- **PROBLEM REQUIREMENTS**: Return each line containing the string "False".

☆ ☆ ☆ ☆ ☆ ☆ ☆

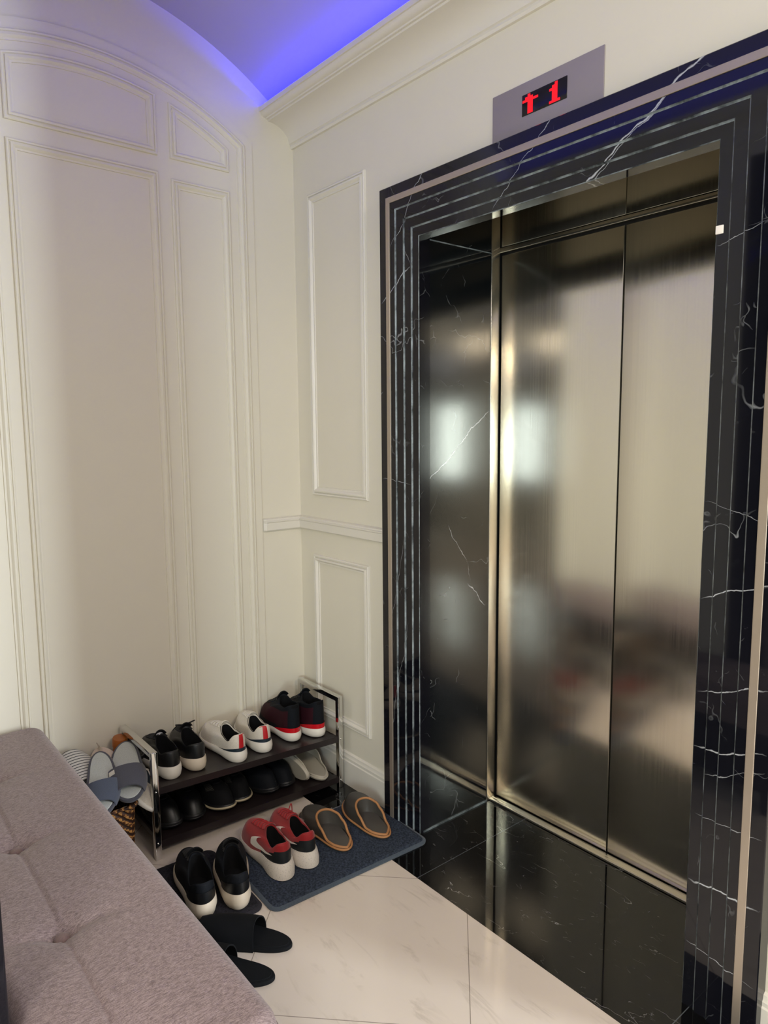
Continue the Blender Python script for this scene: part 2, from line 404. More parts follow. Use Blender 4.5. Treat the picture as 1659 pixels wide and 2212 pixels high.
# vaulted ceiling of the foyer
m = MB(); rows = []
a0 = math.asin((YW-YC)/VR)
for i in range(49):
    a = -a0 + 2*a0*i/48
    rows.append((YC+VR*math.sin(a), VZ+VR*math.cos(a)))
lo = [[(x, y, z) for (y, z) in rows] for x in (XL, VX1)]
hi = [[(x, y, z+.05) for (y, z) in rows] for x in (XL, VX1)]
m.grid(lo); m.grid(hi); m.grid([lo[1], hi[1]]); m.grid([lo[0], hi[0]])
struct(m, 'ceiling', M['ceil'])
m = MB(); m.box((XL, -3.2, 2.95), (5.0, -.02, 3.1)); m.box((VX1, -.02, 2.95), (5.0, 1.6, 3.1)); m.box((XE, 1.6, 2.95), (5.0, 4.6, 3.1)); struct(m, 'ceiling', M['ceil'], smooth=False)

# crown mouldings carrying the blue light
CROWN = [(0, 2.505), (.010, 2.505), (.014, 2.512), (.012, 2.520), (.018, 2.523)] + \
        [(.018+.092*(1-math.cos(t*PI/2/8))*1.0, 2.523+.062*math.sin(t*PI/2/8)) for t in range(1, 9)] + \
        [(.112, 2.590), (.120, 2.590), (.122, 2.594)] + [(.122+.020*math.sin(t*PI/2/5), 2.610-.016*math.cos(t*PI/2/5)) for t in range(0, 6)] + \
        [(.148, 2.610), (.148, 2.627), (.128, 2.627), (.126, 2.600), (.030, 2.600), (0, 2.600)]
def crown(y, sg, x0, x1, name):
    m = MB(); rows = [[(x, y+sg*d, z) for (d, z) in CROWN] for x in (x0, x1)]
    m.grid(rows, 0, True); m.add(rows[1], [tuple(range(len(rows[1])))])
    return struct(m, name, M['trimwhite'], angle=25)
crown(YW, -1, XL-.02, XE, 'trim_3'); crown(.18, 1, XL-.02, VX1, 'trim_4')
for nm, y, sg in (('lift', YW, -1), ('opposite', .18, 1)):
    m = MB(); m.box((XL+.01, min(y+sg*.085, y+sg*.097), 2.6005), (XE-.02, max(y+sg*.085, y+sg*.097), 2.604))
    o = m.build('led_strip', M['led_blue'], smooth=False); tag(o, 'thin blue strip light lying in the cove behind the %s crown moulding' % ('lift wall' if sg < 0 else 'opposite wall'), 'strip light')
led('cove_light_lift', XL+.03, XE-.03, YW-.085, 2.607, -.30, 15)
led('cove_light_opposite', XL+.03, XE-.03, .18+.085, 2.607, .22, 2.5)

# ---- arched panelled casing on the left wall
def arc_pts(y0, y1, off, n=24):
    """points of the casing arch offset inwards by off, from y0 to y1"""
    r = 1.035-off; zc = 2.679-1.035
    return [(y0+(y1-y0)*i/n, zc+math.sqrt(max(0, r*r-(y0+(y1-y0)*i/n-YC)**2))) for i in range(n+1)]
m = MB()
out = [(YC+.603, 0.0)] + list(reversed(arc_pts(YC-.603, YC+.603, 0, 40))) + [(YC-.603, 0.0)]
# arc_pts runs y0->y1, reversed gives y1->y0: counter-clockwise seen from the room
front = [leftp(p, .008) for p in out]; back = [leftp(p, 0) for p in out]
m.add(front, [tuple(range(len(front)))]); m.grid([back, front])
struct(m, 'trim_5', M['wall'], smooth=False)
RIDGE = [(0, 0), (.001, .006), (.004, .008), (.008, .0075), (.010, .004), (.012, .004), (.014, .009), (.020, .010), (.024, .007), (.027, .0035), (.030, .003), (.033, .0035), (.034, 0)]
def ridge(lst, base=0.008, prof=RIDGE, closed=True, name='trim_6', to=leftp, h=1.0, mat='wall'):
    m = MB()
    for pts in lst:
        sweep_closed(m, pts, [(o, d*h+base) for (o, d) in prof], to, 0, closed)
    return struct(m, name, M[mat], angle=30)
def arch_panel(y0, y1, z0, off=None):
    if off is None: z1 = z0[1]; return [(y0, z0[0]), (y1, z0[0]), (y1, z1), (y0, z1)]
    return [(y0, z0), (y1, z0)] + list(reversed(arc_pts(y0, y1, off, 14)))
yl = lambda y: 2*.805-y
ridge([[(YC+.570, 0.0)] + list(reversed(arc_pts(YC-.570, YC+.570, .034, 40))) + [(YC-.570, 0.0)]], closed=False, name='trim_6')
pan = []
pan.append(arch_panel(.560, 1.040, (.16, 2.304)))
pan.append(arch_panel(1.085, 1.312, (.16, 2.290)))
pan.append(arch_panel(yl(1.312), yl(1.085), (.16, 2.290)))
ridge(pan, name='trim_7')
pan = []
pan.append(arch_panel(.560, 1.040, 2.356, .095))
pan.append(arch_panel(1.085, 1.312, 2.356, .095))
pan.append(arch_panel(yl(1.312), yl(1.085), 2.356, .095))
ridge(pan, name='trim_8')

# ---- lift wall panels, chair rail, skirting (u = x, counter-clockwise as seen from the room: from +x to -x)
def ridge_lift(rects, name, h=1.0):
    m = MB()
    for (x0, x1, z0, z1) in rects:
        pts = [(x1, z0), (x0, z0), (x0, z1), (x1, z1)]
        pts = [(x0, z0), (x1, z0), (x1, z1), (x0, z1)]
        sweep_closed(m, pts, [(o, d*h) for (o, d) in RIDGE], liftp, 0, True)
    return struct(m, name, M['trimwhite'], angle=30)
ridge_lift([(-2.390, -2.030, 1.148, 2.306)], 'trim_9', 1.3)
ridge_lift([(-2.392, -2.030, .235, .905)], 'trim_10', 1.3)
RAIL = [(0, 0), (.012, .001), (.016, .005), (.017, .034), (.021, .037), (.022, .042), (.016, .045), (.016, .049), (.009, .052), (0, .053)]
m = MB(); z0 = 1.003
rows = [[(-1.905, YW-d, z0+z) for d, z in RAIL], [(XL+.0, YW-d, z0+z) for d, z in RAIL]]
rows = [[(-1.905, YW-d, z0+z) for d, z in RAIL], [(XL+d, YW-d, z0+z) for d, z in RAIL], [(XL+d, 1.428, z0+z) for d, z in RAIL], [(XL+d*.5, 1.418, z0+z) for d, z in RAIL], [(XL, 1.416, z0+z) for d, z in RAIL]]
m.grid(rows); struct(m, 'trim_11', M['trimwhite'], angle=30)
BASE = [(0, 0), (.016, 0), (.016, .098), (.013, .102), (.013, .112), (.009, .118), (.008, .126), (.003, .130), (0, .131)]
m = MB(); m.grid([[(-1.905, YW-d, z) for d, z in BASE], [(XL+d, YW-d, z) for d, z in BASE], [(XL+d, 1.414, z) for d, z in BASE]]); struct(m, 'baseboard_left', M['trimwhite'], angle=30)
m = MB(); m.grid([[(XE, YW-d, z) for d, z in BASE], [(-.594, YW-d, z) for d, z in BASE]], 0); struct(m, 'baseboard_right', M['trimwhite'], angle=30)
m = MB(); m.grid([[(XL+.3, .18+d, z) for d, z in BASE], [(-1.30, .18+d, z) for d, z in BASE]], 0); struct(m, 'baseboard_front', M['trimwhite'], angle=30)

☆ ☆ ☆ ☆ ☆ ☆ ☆

- **SOLVED PROBLEM**:
m = MB(); m.box((XL, -3.2, 2.95), (5.0, -.02, 3.1)); m.box((VX1, -.02, 2.95), (5.0, 1.6, 3.1)); m.box((XE, 1.6, 2.95), (5.0, 4.6, 3.1)); struct(m, 'ceiling', M['ceil'], smooth=False)
    o = m.build('led_strip', M['led_blue'], smooth=False); tag(o, 'thin blue strip light lying in the cove behind the %s crown moulding' % ('lift wall' if sg < 0 else 'opposite wall'), 'strip light')
struct(m, 'trim_5', M['wall'], smooth=False)
ridge([[(YC+.570, 0.0)] + list(reversed(arc_pts(YC-.570, YC+.570, .034, 40))) + [(YC-.570, 0.0)]], closed=False, name='trim_6')